**What is needed**
Everything from the first line of the data through the line with "RND = random.Random(7)" is to be echoed exactly, minus the pictures.

**Source material**

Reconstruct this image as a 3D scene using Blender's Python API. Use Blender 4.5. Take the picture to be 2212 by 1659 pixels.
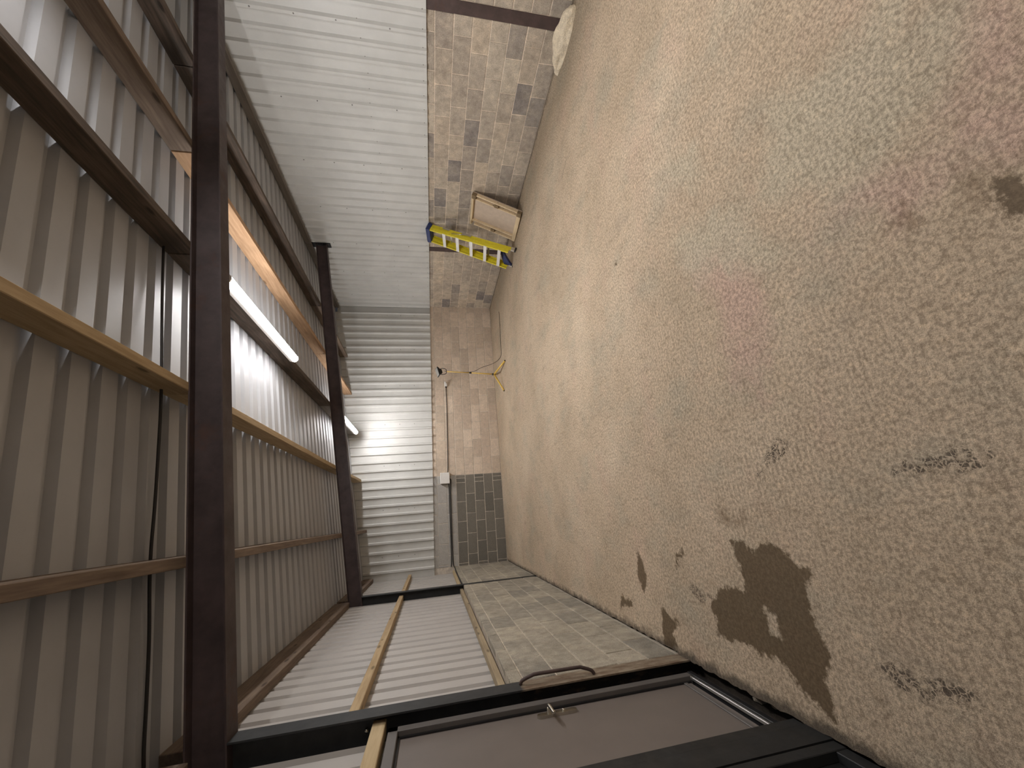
import bpy, bmesh, math, random
import numpy as np
from mathutils import Vector, Matrix

for o in list(bpy.data.objects):
    bpy.data.objects.remove(o)
SC = bpy.context.scene
COL = SC.collection
RND = random.Random(7)

# ------------------------------------------------------------------ camera (the photograph lies on its side: up is image-left)
CAM_H = 1.7
F_PX, YAW, PITCH, ROLL = 847.5, 0.3241, 0.2055, -0.0168
cy, sy, cp, sp = math.cos(YAW), math.sin(YAW), math.cos(PITCH), math.sin(PITCH)
fwd = Vector((sy * cp, cy * cp, -sp))
rgt = Vector((cy, -sy, 0))
upv = rgt.cross(fwd)
cr, sr = math.cos(ROLL), math.sin(ROLL)
rgt2, upv2 = cr * rgt + sr * upv, -sr * rgt + cr * upv
camd = bpy.data.cameras.new('camera')
camd.sensor_fit = 'HORIZONTAL'
camd.sensor_width = 36.0
camd.lens = F_PX / 2212 * 36.0
camd.clip_start = 0.05
cam = bpy.data.objects.new('camera', camd)
COL.objects.link(cam)
M = Matrix.Identity(4)
for i in range(3):
    M[i][0], M[i][1], M[i][2] = -upv2[i], rgt2[i], -fwd[i]
M[2][3] = CAM_H
cam.matrix_world = M
SC.camera = cam

# ------------------------------------------------------------------ world and exposure (all light comes from the strip lights)
w = bpy.data.worlds.new('night')
SC.world = w
w.use_nodes = True
w.node_tree.nodes['Background'].inputs[0].default_value = (0.5, 0.55, 0.65, 1)
w.node_tree.nodes['Background'].inputs[1].default_value = 0.02
SC.view_settings.view_transform = 'Standard'
SC.view_settings.look = 'None'
SC.view_settings.exposure = 1.7
SC.view_settings.gamma = 1.0
SC.view_settings.use_curve_mapping = False
LAMP_STRENGTH = 62.0
LAMP_COLOUR = (1.0, 0.975, 0.965)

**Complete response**
Reconstruct this image as a 3D scene using Blender's Python API. Use Blender 4.5. Take the picture to be 2212 by 1659 pixels.
import bpy, bmesh, math, random
import numpy as np
from mathutils import Vector, Matrix

for o in list(bpy.data.objects):
    bpy.data.objects.remove(o)
SC = bpy.context.scene
COL = SC.collection
RND = random.Random(7)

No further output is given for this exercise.